Drôle d’histoire que celle qui vient de s’abattre sur le bec de Nathalie Loiseau. Tête de liste LREM pour les élections européennes du 26 mai prochain dont la première ambition politique semble être de « battre le RN » (ex-FN), cette ancienne directrice de l’ENA qui fut jusqu’à tout récemment ministre en charge des affaires européennes d’Emmanuel Macron est soudain rattrapée par une sombre histoire de participation à une liste étudiante d’extrême-droite pour des élections internes à Sciences Po Paris alors qu’elle avait 20 ans.
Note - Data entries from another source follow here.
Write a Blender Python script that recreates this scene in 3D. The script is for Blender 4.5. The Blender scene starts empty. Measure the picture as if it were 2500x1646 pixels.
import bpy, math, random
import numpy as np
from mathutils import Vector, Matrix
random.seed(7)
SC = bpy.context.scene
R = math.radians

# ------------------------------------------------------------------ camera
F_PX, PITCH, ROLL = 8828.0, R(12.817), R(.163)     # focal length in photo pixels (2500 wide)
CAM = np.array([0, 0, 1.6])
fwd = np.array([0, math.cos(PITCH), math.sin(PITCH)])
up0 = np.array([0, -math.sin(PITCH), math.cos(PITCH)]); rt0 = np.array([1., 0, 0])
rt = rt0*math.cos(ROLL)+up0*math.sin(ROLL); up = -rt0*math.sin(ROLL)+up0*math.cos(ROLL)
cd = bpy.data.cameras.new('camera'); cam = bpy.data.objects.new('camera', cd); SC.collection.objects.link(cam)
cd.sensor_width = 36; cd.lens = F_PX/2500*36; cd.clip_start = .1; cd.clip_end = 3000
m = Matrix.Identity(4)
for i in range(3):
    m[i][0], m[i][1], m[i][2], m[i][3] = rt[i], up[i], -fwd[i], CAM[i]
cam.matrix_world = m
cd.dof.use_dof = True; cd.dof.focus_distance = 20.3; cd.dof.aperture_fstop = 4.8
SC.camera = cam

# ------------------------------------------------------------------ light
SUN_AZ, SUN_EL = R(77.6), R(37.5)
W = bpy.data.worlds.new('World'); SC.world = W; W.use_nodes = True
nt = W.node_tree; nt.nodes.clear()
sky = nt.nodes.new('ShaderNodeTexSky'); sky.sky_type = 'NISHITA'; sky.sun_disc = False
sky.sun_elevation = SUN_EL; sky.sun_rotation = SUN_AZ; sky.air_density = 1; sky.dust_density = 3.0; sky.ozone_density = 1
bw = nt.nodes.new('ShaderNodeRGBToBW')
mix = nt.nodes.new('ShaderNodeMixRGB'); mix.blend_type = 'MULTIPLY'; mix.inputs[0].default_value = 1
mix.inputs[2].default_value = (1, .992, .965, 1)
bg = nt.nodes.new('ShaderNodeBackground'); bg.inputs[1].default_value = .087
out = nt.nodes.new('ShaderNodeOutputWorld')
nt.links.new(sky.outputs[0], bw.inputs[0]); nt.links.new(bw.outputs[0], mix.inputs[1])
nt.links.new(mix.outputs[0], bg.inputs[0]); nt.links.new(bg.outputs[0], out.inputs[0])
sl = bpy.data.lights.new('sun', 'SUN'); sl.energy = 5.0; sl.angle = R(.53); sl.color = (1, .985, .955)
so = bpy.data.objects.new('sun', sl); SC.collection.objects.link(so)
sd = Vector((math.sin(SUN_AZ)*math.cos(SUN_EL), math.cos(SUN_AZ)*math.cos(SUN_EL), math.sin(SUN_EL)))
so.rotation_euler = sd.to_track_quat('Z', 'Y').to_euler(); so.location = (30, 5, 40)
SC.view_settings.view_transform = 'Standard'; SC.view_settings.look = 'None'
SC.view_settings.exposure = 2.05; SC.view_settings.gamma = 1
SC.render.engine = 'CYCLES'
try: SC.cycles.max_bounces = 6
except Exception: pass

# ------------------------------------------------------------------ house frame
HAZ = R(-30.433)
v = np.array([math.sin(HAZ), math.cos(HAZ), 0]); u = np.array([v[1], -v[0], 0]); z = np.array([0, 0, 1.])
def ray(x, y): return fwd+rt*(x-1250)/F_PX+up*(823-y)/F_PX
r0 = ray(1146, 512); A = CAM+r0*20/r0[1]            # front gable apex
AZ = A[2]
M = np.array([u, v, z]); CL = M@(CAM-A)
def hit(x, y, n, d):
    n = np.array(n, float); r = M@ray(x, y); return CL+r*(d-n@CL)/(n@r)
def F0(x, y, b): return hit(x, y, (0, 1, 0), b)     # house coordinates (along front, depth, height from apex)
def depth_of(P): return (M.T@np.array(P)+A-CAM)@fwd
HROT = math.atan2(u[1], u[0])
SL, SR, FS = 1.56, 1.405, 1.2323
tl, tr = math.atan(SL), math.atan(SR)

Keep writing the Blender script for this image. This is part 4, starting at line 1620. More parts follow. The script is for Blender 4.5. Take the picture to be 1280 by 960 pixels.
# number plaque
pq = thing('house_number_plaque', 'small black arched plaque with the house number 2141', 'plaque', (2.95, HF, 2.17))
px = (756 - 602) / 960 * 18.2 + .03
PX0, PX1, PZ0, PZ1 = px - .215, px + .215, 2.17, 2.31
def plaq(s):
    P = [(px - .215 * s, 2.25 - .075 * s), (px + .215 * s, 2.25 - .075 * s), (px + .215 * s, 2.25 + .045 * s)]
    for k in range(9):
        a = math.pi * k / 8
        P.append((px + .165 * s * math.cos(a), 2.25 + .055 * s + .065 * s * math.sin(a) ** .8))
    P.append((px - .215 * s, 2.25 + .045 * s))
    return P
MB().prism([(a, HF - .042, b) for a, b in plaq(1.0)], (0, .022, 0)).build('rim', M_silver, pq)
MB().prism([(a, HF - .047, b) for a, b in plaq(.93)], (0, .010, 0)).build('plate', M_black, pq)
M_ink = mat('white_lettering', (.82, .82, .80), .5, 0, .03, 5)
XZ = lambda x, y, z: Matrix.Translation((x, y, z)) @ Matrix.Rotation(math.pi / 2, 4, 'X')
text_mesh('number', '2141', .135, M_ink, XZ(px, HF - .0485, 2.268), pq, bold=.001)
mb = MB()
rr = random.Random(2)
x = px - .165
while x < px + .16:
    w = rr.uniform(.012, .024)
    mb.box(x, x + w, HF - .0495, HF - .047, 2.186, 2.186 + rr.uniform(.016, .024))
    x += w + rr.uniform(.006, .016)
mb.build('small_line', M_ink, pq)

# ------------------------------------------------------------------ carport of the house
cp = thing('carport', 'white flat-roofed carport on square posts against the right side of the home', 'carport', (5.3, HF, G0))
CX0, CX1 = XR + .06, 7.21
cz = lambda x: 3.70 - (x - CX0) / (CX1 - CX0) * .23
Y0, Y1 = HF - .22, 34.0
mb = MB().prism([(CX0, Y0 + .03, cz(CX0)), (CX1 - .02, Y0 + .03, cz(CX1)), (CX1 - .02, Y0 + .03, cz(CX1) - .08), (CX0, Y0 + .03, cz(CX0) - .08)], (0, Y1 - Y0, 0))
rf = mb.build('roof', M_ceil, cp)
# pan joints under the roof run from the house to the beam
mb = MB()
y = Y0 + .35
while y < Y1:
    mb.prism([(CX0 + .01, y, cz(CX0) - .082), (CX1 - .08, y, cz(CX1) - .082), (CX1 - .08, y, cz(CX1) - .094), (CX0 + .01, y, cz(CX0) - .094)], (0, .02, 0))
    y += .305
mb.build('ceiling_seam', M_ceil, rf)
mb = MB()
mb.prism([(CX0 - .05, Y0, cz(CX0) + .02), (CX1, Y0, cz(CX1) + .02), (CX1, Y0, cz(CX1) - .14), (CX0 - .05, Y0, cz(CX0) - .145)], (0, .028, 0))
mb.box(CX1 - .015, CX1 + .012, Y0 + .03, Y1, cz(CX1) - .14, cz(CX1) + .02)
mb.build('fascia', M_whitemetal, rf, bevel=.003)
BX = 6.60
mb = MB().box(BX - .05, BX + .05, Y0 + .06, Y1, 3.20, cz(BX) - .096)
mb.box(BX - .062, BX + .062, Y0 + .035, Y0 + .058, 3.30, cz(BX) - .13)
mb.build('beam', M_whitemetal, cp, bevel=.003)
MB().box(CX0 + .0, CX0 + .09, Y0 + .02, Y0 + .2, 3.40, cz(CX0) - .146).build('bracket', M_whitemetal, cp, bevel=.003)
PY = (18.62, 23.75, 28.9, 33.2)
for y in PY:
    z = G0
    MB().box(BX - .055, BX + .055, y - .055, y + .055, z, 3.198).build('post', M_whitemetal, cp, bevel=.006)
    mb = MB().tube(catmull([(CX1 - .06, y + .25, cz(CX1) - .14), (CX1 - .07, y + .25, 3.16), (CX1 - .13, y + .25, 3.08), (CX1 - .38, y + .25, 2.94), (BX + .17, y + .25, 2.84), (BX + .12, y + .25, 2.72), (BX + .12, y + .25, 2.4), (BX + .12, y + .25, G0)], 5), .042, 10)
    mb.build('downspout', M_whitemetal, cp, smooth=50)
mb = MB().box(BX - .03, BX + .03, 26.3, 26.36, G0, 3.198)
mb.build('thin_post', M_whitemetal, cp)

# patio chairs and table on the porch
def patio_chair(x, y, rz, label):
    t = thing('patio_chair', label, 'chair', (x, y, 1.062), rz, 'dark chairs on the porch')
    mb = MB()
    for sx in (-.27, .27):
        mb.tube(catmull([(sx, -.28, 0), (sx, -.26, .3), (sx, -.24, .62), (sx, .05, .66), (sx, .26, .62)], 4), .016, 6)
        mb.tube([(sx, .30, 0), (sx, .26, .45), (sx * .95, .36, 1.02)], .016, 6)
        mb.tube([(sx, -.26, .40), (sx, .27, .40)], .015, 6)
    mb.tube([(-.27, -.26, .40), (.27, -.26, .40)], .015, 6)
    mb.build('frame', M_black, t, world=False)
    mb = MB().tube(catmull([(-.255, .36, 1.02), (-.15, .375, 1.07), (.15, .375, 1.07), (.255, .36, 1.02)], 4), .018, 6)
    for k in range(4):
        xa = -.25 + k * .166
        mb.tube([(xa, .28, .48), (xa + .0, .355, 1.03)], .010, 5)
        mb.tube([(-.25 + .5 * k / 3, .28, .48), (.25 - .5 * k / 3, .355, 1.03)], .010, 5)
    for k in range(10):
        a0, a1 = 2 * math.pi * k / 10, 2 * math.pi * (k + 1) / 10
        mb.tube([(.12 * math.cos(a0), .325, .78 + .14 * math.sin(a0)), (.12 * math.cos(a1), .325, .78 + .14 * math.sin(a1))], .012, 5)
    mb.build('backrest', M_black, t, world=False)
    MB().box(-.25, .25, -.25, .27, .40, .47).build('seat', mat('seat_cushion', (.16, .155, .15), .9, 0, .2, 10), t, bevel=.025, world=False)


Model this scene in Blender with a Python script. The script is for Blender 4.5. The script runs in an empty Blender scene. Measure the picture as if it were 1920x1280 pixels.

Eclat de rire général !

La révélation nous vient de Mediapart, le site d’Edwy Plenel dont les engagements à l’extrême-gauche sont connus ; et c’est peut-être ce qui permettra in fine à Mme Loiseau de s’en tirer.

Car si Edwy Plenel use et abuse lui aussi de cette ficelle politique éculée qui consiste à dissimuler ses intentions politiques derrière l’appel forcément vertueux et citoyen à battre la droite et l’extrême-droite, il entretient un deux poids deux mesures absolument insupportable quand on en vient à examiner ses propres engagements « de jeunesse » dans la mouvance trotskiste de la Ligue communiste révolutionnaire (LCR) et le soutien au groupe terroriste palestinien Septembre Noir.

On a vu plus humaniste. Ah oui, mais j’oubliais : la gauche a le monopole du coeur. Ce ne sont pas deux ou trois famines par-ci et deux ou trois goulags par-là qui pourraient changer ce dogme absolu de la bien-pensance.

D’autre part, il est difficile de penser que ce scoop – même parfaitement exact comme a dû finalement le reconnaître Nathalie Loiseau – ne résulte que de la volonté candide de Mediapart de voir la vérité politique émerger et la transparence des élus s’imposer. Tandis que la date du scrutin européen se rapproche, les sondages montrent une gauche PS et une extrême-gauche plus émiettées et plus déconfites que jamais. Il est loin le temps où Jean-Luc Mélenchon raflait 19 % des voix à la présidentielle. Son parti est tombé à 9 % des intentions de vote tandis que le PS semble incapable de s’extraire des piteux 6 % obtenus lors de l’élection présidentielle de 2017.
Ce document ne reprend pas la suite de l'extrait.